Begin

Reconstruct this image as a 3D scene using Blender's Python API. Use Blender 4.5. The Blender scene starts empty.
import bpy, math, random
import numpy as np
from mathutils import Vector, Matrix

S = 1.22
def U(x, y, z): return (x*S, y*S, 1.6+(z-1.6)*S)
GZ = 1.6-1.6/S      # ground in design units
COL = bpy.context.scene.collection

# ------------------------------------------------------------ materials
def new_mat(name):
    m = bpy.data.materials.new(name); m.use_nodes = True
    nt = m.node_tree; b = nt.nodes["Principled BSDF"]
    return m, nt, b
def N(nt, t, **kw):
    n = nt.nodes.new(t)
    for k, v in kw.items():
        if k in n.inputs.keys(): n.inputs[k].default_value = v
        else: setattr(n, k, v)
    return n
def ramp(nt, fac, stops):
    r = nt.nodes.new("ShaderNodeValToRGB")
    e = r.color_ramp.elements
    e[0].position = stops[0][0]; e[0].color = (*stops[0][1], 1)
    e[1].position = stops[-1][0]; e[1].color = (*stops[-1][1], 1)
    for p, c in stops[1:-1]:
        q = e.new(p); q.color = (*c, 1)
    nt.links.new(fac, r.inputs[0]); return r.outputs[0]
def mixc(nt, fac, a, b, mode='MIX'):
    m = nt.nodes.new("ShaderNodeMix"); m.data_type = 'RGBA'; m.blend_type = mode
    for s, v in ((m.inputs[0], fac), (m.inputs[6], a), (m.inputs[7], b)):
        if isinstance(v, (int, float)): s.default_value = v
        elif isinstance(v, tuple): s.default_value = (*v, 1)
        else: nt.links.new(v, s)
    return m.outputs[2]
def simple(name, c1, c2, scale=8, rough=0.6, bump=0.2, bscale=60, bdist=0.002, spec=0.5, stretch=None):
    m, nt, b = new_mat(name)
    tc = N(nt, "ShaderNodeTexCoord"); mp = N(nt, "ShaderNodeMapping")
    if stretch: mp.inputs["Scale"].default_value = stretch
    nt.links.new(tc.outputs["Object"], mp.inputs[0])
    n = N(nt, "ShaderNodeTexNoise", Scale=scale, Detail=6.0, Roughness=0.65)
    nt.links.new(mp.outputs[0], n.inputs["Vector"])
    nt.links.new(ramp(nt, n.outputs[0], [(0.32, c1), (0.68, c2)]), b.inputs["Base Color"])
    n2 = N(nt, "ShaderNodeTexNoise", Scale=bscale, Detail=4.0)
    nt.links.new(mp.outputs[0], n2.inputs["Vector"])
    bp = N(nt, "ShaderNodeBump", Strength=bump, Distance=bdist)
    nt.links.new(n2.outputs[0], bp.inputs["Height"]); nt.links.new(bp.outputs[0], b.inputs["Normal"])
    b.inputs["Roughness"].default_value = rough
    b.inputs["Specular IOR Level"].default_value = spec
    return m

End

Objective. Print the material above verbatim, first line through the line containing "COL = bpy.context.scene.collection", both included.

Output.
Reconstruct this image as a 3D scene using Blender's Python API. Use Blender 4.5. The Blender scene starts empty.
import bpy, math, random
import numpy as np
from mathutils import Vector, Matrix

S = 1.22
def U(x, y, z): return (x*S, y*S, 1.6+(z-1.6)*S)
GZ = 1.6-1.6/S      # ground in design units
COL = bpy.context.scene.collection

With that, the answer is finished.